The macro's DSL has two main components to it. First, a set of locks must be declared with the corresponding data they protect. Each lock is automatically made available to each code block.

Then each consecutive code block is written in a DSL - which is a signficant subset of the safe Rust language. The domain specific language makes certain syntax restrictions to check for deadlocks. The following restrictions are made:

  • When calling functions at most 1 lock reference can be passed as a function parameter
  • New mutexes cannot be created
  • Existing mutexes cannot be assigned to new local bindings (no copying of lock references)
  • No unsafe code blocks are permitted within the macro
  • No locks with non-whitelisted identifiers may be acquired
  • Indirect function calls are not permitted (ex: let fn = "123".parse(); fn(_))

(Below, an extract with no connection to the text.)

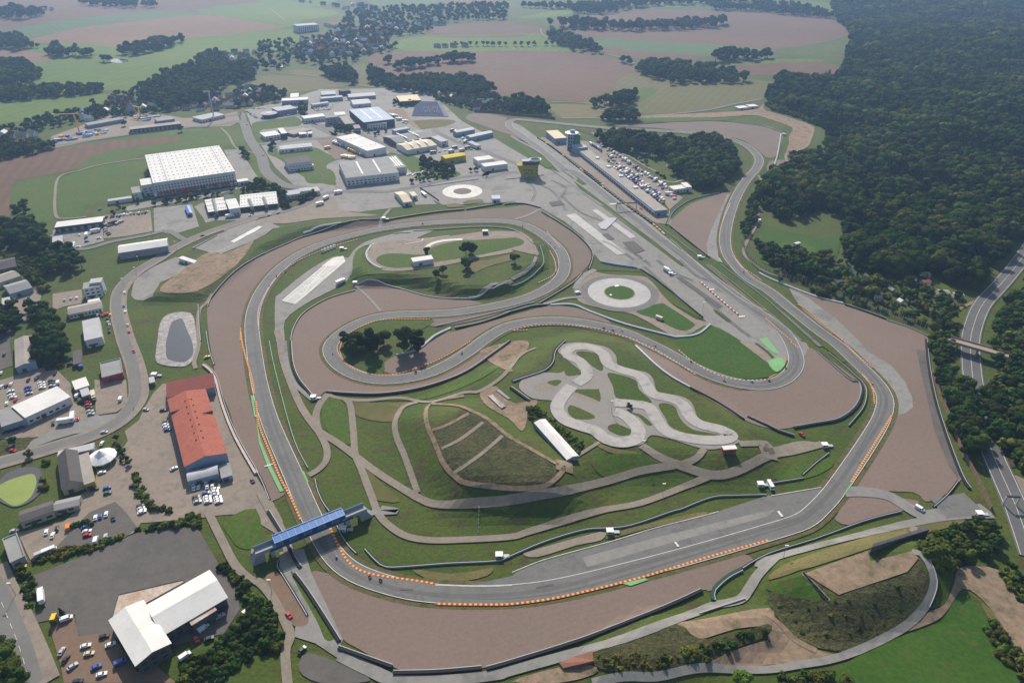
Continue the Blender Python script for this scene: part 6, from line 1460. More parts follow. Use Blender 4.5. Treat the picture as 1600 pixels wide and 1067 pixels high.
vrow('e', 390, 180, 470, 185, 6, 70, ['car'], ['w', 's'], 'in the last row of the industrial area', 'cars in the last industrial row', 5, 5)
vrow('e', 1040, 965, 1200, 935, 12, 60, ['car'], ['k', 's', 'w', 'b'], 'in the staff car park right of the big grey roof', 'cars right of the big grey roof', 10, 8)
vrow('f', 300, 580, 310, 585, 1, 80, ['truck'], ['w'], 'at the leftmost loading dock of the logistics hall', 'lorries at the docks')
for q_, y_ in ((745, 510), (830, 498), (872, 488), (958, 480), (1080, 465), (1125, 458)): vrow('f', q_, y_, q_, y_, 1, -75, ['truck'], ['w'], 'backed up to a loading dock of the logistics hall', 'lorries at the docks', 2, 1)
vrow('01', 655, 298, 930, 262, 16, 60, ['car', 'van'], ['k', 's', 'b', 'w'], 'in the back row of the scrap yard', 'vehicles in the scrap yard back row', 5, 4)
vrow('01', 665, 345, 760, 325, 6, 20, ['truck', 'van'], ['s', 'k'], 'in the scrap yard corner', 'grey vehicles in the scrap yard corner', 5, 6)
vrow('01', 660, 370, 680, 400, 4, 20, ['car'], ['s', 'k', 'r'], 'along the left fence of the scrap yard', 'cars along the scrap yard fence')
vrow('01', 610, 905, 690, 900, 6, 70, ['car'], ['r', 'k', 's', 'y'], 'in front of the garage hall', 'cars in front of the garage hall', 5, 5)
vrow('01', 675, 930, 690, 1010, 5, 85, ['car'], ['k', 's', 'w'], 'beside the garage hall', 'cars beside the garage hall', 5, 5)
vrow('m', 600, 120, 740, 270, 9, 20, ['truck', 'van', 'car'], CX, 'in the yard by the pale blue halls', 'vehicles by the pale blue halls', 40, 30)
vrow('m', 270, 440, 860, 380, 9, 10, ['truck', 'car', 'truck'], ['g', 'w', 'g', 's'], 'in the yard behind the yellow hall', 'vehicles behind the yellow hall', 20, 25)
# ================================================================ MOTORCYCLES WITH RIDERS
def bike_meshes():
    mb = MB()
    prism(mb, [(-.75,.55),(.1,.35),(.75,.55),(.85,.95),(.35,1.1),(-.2,.9),(-.85,1.0)], -.17, .17, 'y')
    fair = mb; wh = MB(); tube(wh, (0, -.1, 0), (0, .1, 0), .33, n=10)
    rd = MB(); tube(rd, (-.45, 0, .95), (.1, 0, 1.35), .2, .23, 8); tube(rd, (.1, 0, 1.35), (.28, 0, 1.5), .12, .1, 6)
    tube(rd, (.1, -.2, 1.32), (.3, -.32, 1.1), .08, .07, 5); tube(rd, (.3, -.32, 1.1), (.58, -.28, 1.0), .07, .05, 5); tube(rd, (.1, .2, 1.32), (.3, .32, 1.1), .08, .07, 5); tube(rd, (.3, .32, 1.1), (.58, .28, 1.0), .07, .05, 5)
    for s_ in (-1, 1): tube(rd, (-.45, .12 * s_, .9), (.05, .28 * s_, .8), .13, .1, 6); tube(rd, (.05, .28 * s_, .8), (-.3, .25 * s_, .42), .09, .06, 6)
    hl = MB(); k = 0; IV, IF = ICO1; hl['v'] = [(float(v[0]) * .17 + .4, float(v[1]) * .15, float(v[2]) * .17 + 1.6) for v in IV]; hl['f'] = IF; hl['m'] = [0] * len(IF)
    return fair, wh, rd, hl
_b = bike_meshes()
BM = {n: _me(n, b['v'], b['f'], []) for n, b in zip(('fairing', 'wheel', 'rider', 'helmet'), _b)}
def bike(px, py, i):
    p = at(px, py); j = min(range(len(tc)), key=lambda q: (tc[q] - p.xy).length); d = tc[(j + 1) % len(tc)] - tc[j]; rz = math.atan2(d.y, d.x); z = p.z + TL + .02
    t = empty('racing_motorcycle', (p.x, p.y, z), rz)
    colr = ('bluepaint', 'redpaint', 'black', 'awhite', 'black')[i % 5]; cn_ = ('blue', 'red', 'black', 'white', 'black')[i % 5]
    def add(n, m_, parent, loc=(0, 0, 0), nm=None):
        me = BM[n].copy(); me.materials.append(M[m_]); o = bpy.data.objects.new(nm or n, me); COL.objects.link(o); o.parent = parent; o.location = loc; return o
    add('fairing', colr, t); add('wheel', 'tyre', t, (.68, 0, .33)); add('wheel', 'tyre', t, (-.68, 0, .33))
    w_ = BIKEW[i]; tag(t, '%s racing motorcycle on the track %s' % (cn_, w_), 'motorcycle')
    r = empty('person', (p.x, p.y, z), rz); tag(r, 'rider in %s on the motorcycle %s' % (('white', 'black', 'dark')[i % 3], w_), 'person')
    add('rider', ('awhite', 'black', 'w_dark')[i % 3], r, nm='body'); add('helmet', ('awhite', 'redpaint', 'yellowpaint')[i % 3], r)
BK_ = '''13 505 288 just below the footbridge;13 713 411 leading the pair in the bottom left bend;13 780 432 following in the pair of the bottom left bend;12 480 78 entering the left hairpin;12 998 198 leaving the shaded part of the left hairpin;12 1287 80 climbing out of the left hairpin;11 85 720 lowest of the file in the upper left curve;11 130 666 second lowest of the file in the upper left curve;11 185 632 third in the file of the upper left curve;11 240 590 uppermost of the file in the upper left curve;11 1042 338 on the top straight below the gravel gap;21 65 352 at the crest of the top curve;21 240 455 in the top right curve, first;21 268 488 in the top right curve, second;21 283 600 at the inside kerb of the right curve, upper;21 270 642 at the inside kerb of the right curve, lower;21 573 990 in the middle straight, left of three;21 630 1006 in the middle straight, centre of three;21 688 1004 in the middle straight, right of three;21 1425 200 on the right-hand descent below the wood;21 1447 640 at the kink by the white air cushions;22 893 32 before the lush infield corner;22 1118 132 rounding the lush infield corner;22 1325 250 below the lush infield corner;22 1497 256 nearing the right hairpin;32 5 250 beginning the right hairpin;32 108 170 at the apex of the right hairpin;32 650 270 at the red and yellow kerb of the right corner'''
BIKEW = []
for i, it in enumerate(BK_.split(';')):
    a_, b_, c_, w_ = it.split(' ', 3); BIKEW.append(w_); fx, fy, fs = FR[a_]; bike(fx + float(b_) / fs, fy + float(c_) / fs, i)

# ---- marshal posts around the track
def marshal(px, py, where, lift=0.3):
    p = at(px, py); t = empty('marshal_post', p); tag(t, 'small white marshal post ' + where, 'marshal post')
    mb = MB(); box(mb, -1.5, 1.5, -1.2, 1.2, 0, 2.3); build(mb, 'cabin', 'w_white', t)
    mb = MB(); box(mb, -1.9, 1.9, -1.6, 1.6, 2.301, 2.55); build(mb, 'roof', 'awhite', t)
    mb = MB(); box(mb, -1.0, 1.0, -1.26, -1.15, 1.1, 1.9); build(mb, 'window', 'glass', t)
    mb = MB(); box(mb, 2.2, 5.2, -1, 1, .9, 1.1); build(mb, 'platform', 'metal', t)
    for sx in (2.3, 5.1):
        mb = MB(); box(mb, sx - .08, sx + .08, -.9, .9, 0, .899); build(mb, 'platform_leg', 'metal', t)
    mb = MB(); tube(mb, (5.5, 0, 0), (5.5, 0, 4.2), .07, n=5); build(mb, 'flag_pole', 'metal', t)
for tl, x_, y_, w_ in (('22', 1550, 900, 'at the right end of the long infield rail'), ('13', 545, 115, 'under the right end of the footbridge'), ('13', 1520, 280, 'on the infield rail at the bottom centre'), ('11', 537, 492, 'behind the kerb of the upper left curve'), ('11', 620, 708, 'at the left end of the dark infield bank'),
    ('21', 990, 650, 'on the apron beside the lorry'), ('11', 800, 305, 'at the gap above the top straight'), ('02', 967, 215, 'between the pond and the rust-red hall'), ('32', 350, 655, 'at the right infield corner'), ('33', 1315, 20, 'beside the board wall at the lower right'),
    ('23', 610, 130, 'on the grass beside the bottom straight'), ('12', 360, 355, 'at the left tip of the hairpin gravel'), ('30', 95, 845, 'at the corner of the far gravel trap'), ('21', 1170, 545, 'at the end of the pit exit rail')):
    o_ = FR[tl]; marshal(o_[0] + x_ / 4, o_[1] + y_ / 4, w_)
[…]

Rust procedural macros have some limitations on what they can do, so we also must make the following assumptions:

  • Functions called within the DSL exclusively contain safe Rust code
  • Nested procedural macros may not acquire or release locks

Examples

Here is an example of some code that performs some basic arithmetic. This code obviously didn't need this macro to be correct, but it is a basic example of how locks can be acquired/used.

#![feature(proc_macro_hygiene)]

extern crate threads_macro;

use threads_macro::threads;

fn main() {
    threads!({locks = {a(0)}}, {
        for _ in 0..1000 {
            let mut data = a.lock().unwrap();
            *data += 100;
        }
    }, {
        for _ in 0..1000 {
            let mut data = a.lock().unwrap();
            *data += 100;
        }
    });
    println!("{}", a.lock().unwrap());
}

Here is another example of the interoperation between the DSL and external safe Rust code:

#![feature(proc_macro_hygiene)]

extern crate threads_macro;

use threads_macro::threads;

fn increment_ten(value: &mut u64) {
	*value += 10;
}

fn main() {
    threads!({locks = {a(0 as u64), b(0), c(0)}}, {
        increment_ten(&mut *a.lock().unwrap());
    }, {
        let mut data = a.lock().unwrap();
        increment_ten(&mut *data);
    });
}

Additional examples are provided within the compile-fail and run-pass subdirectories in the 'tests' directory. Test cases in the run-pass subdirectory are examples of correct code with no deadlocks, and test cases in the compile-fail subdirectory are examples of potential deadlocks that can be detected with this system.